STATED PROBLEM:
Count how many lines contain the word "scene". Please give only the number.
== DATA EXTRACT
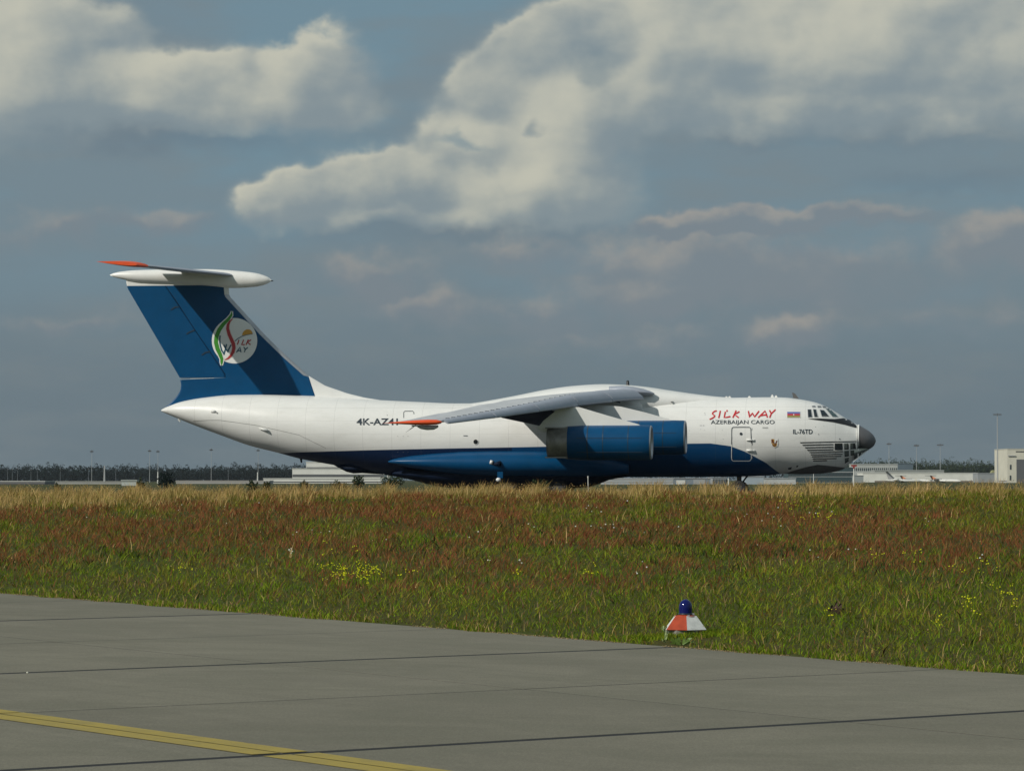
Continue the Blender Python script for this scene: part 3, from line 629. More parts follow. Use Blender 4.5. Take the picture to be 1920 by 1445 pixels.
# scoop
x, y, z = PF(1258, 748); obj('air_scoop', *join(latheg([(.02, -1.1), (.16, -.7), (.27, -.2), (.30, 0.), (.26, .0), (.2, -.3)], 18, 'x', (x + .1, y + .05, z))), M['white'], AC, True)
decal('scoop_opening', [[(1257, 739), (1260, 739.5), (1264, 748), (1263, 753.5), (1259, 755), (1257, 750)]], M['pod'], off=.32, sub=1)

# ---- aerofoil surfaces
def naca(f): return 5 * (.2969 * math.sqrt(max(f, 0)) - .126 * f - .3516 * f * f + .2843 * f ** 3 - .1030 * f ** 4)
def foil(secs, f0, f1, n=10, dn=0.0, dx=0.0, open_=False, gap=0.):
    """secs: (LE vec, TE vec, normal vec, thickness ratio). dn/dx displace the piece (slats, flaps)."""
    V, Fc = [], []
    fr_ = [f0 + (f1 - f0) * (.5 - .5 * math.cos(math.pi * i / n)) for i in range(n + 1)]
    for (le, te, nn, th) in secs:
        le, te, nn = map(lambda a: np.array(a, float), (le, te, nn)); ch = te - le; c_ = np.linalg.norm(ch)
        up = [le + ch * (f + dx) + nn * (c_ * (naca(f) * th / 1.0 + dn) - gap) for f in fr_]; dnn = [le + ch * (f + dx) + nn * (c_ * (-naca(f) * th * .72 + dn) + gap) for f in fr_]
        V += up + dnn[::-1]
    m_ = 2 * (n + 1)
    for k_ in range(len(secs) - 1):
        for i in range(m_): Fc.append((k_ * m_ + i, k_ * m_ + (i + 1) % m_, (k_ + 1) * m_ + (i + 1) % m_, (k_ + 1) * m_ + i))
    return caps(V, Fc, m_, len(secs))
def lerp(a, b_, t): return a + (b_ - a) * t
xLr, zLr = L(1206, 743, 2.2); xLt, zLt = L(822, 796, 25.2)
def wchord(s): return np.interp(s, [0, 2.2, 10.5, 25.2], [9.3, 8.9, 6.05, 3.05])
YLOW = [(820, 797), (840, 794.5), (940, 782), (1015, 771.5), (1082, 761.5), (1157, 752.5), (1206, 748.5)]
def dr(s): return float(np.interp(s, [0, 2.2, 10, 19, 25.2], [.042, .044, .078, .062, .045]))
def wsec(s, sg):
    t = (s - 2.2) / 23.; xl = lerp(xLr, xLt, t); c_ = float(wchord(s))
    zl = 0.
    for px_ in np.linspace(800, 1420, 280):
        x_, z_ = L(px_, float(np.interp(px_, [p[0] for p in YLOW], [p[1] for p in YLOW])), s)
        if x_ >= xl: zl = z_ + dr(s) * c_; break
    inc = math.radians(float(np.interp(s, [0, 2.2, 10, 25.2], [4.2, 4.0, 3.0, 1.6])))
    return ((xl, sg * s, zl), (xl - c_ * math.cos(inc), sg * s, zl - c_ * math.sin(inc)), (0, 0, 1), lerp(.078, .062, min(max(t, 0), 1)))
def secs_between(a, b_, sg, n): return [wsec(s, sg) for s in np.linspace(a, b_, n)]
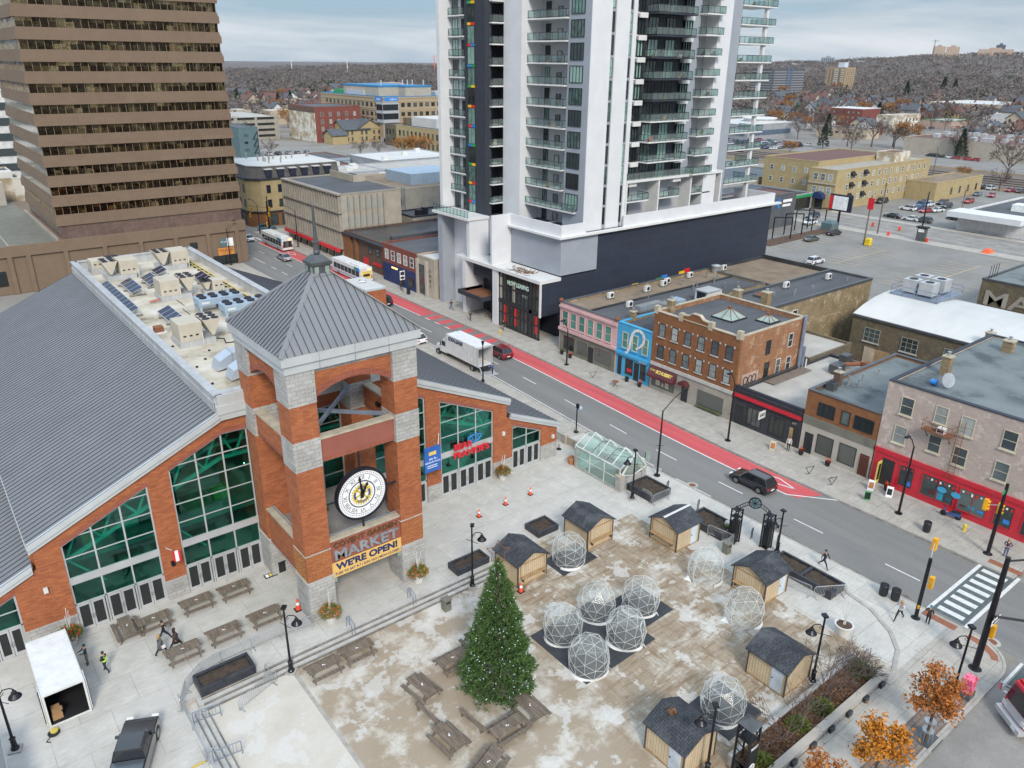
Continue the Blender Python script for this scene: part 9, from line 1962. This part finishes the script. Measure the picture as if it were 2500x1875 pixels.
====
RESPONSE TO THE TASK:
2